Malgré tout, aucune politique publique n’existe pour obliger les bibliothèques à offrir des collections en français similaires à celles de la majorité. «La Francophone Affairs Branch n’en discute même pas dans son rapport annuel», déplore Richard Russo.

Vers une politique du livre en français?

Selon le chercheur, des politiques d’acquisition stratégique dans les bibliothèques publiques devraient être mises en place, afin de «mettre en valeur la culture littéraire francophone, à l’école et en dehors de l’école, ainsi que tout au long de la vie».

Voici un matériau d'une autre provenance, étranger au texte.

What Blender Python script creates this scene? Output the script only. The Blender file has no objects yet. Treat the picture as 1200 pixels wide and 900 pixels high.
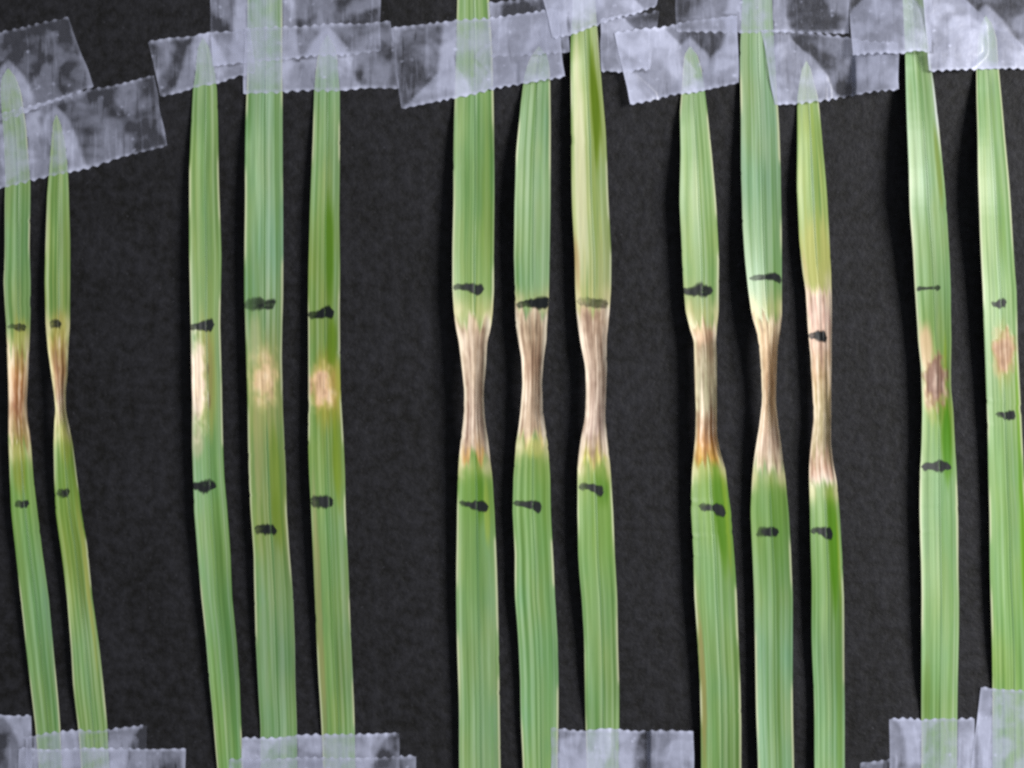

D’après lui, le gouvernement devrait prendre les devants, car «il n’est pas raisonnable de faire peser le poids de la création et du maintien de la culture littéraire à une communauté fransaskoise qui compte moins de 15 000 personnes».

À Bibliothèque et Archives Canada, une institution fédérale, le conseiller en recherche stratégique et politique Alain Roy reconnait que des politiques publiques seraient bénéfiques, mais souligne que «le portrait d’ensemble des diverses politiques, règlements et meilleures pratiques à ce sujet reste à être dressé».

Dans le cadre de la Loi sur les langues officielles, Bibliothèque et Archives Canada a le mandat de soutenir l’épanouissement des communautés de langue officielle en situation minoritaire. «Une démarche visant un inventaire des lois, politiques et règlements est en cours et devrait donner quelques résultats à l’automne 2020», promet Alain Roy.

Si une politique du livre en français est en chemin en Ontario, la route est encore longue pour que «les bibliothèques en Saskatchewan servent vraiment d’espaces culturels pour les francophones», note Richard Russo.